11 What are Open Educational Resources?

Open Educational Resources are texts that are licensed openly and can be shared, modified and redistributed.

Please take a few minutes to watch the video below:

Attribution: An Introduction to Open Educational Resources” by Abbey Elder is licensed under a CC BY 4.0 International license.


The open education movement was originally inspired by the open source community, with a focus on broadening access to information through the use of free, open content. As Bliss & Smith (2017) explain in their breakdown of the history of open education:

“much of our attention focused on OER’s usefulness at providing knowledge in its original form to those who otherwise might not have access. The implicit goal was to equalize access to disadvantaged and advantaged peoples of the world – in MIT’s language, to create ‘a shared intellectual Common.’”[1]

Following the rise of open education in the early 2000s, growing interest in MOOCs, open courseware, and particularly open textbooks catapulted the movement to new heights; however, there are still many instructors who have never heard of open educational resources (OER) today.[2]

What is an OER?

Open Educational Resources (OER) are openly-licensed, freely available educational materials that can be modified and redistributed by users. They can include any type of educational resource, from syllabi to full courses.

  • Openly-licensed: You can read about this more in the Copyright & Licensing chapter.
  • Freely Available: The resources must be freely available online with no fee to access. Physical OER may be sold at a low cost to facilitate printing.
  • Modifiable: The resource must be made available under an open license that allows for editing. Ideally, it should also be available in an editable format.[3]

The most comprehensive definition of OER available today is provided by the Hewlett Foundation:

“Open Educational Resources are teaching, learning and research materials in any medium – digital or otherwise – that reside in the public domain or have been released under an open license that permits no-cost access, use, adaptation and redistribution by others with no or limited restrictions.”[4]

With a definition so broad that it includes any educational material so long as it is free to access and open, it might be easier to ask, “What isn’t an OER?”

What is not an OER?

If a resource is not free or openly licensed, it cannot be described as an OER. For example, most materials accessed through your library’s subscriptions cannot be altered, remixed, or redistributed.
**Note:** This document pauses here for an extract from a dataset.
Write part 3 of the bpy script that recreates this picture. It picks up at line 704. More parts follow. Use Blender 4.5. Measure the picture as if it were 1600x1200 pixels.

These materials require special permission to use and therefore cannot be considered “open.”

Table 1 below explains the difference between OER and other resources often misattributed as OER.

Table 1: Components of an OER
Material Type Openly Licensed Freely Available Modifiable
Open educational resources Yes Yes Yes
Free online resources under all rights reserved copyright No Yes No
Materials available through the University Library No Yes No
Open access articles and monographs Yes Yes Maybe

Note: Although some materials are free to access for a library’s users, that does not mean that they are free to access for everyone (including the library). Similarly, while some open access resources are made available under a copyright license that enables modification, this is not always the case.

Basically, we are working to create freely available and reusable course materials. In this way, we are helping to make learning more affordable.

How does OER help make learning affordable?

By definition, an OER is free. That’s one of the key characteristics. Instead of paying $200 for a chemistry textbook, an OER textbook is free for students and faculty to download. If students want to print an OER textbook, there is usually a printing fee (around $40). Students at OSU pay on average about $700-$1200 per year for textbooks. Using OER we can help reduce this number significantly.